Staples met its prima facie burden of establishing its entitlement to a judgment on the second cause of action declaring that BJ's is not a national retailer within the meaning of the lease's cotenancy requirement by its submission of undisputed evidence that BJ's only maintains warehouses in 15 states, principally located along the eastern seaboard and stretching only as far west as Ohio, and does not operate any retail warehouses in the remainder of the United States. In opposition, the landlord failed to raise a triable issue of fact as to whether BJ's retail operations are nationwide in scope ( see Alvarez v. Prospect Hosp., 68 N.Y.2d 320, 508 N.Y.S.2d 923, 501 N.E.2d 572; Zuckerman v. City of New York, 49 N.Y.2d 557, 427 N.Y.S.2d 595, 404 N.E.2d 718). Accordingly, the Supreme Court properly determined that Staples was entitled to summary judgment declaring that BJ's is not a “national retailer,” as that term is used in the lease.

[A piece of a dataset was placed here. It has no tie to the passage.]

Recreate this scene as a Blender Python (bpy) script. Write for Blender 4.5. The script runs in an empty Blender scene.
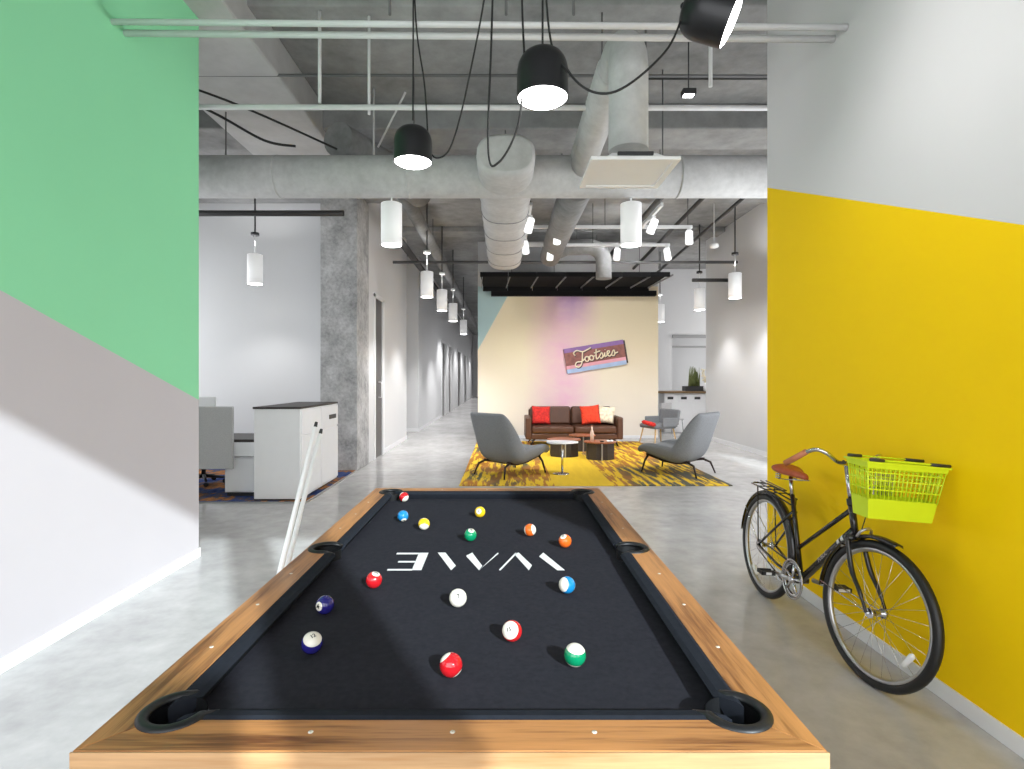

Since the Supreme Court correctly concluded that BJ's is not a national retailer, the Supreme Court properly determined that Staples was entitled to summary judgment on the third, fourth, fifth, and sixth causes of action declaring that the landlord failed to satisfy the cotenancy requirement of section 14.18 of the lease, that Staples properly served a cotenancy termination notice, and has no obligation to pay any rent under the lease, that the lease was duly terminated without any obligations or further liability by Staples to the landlord, that Staples did not default on its obligations under the lease as alleged in the landlord's notice to cure and notice of termination, and that said notices are null and void.
The landlord's remaining contentions are without merit.
Since this is a declaratory judgment action, the matter must be remitted to the Supreme Court, Queens County, for the entry of a judgment declaring that (a) BJ's Wholesale Club is not a national retailer within the meaning of the lease's cotenancy requirement, (b) the landlord failed to satisfy the cotenancy requirement of section 14.18 of the lease, (c) Staples properly served a cotenancy termination notice, (d) Staples has no obligation to pay any rent under the lease and the lease was duly terminated without any obligations or further liability by Staples to the landlord, and (e) Staples did not default on its obligations under the lease as alleged in the landlord's notice to cure and notice of termination, and said notices are null and void ( see Lanza v. Wagner, 11 N.Y.2d 317, 334, 229 N.Y.S.2d 380, 183 N.E.2d 670, appeal dismissed 371 U.S. 74, 83 S.Ct. 177, 9 L.Ed.2d 163, cert. denied 371 U.S. 901, 83 S.Ct. 205, 9 L.Ed.2d 164).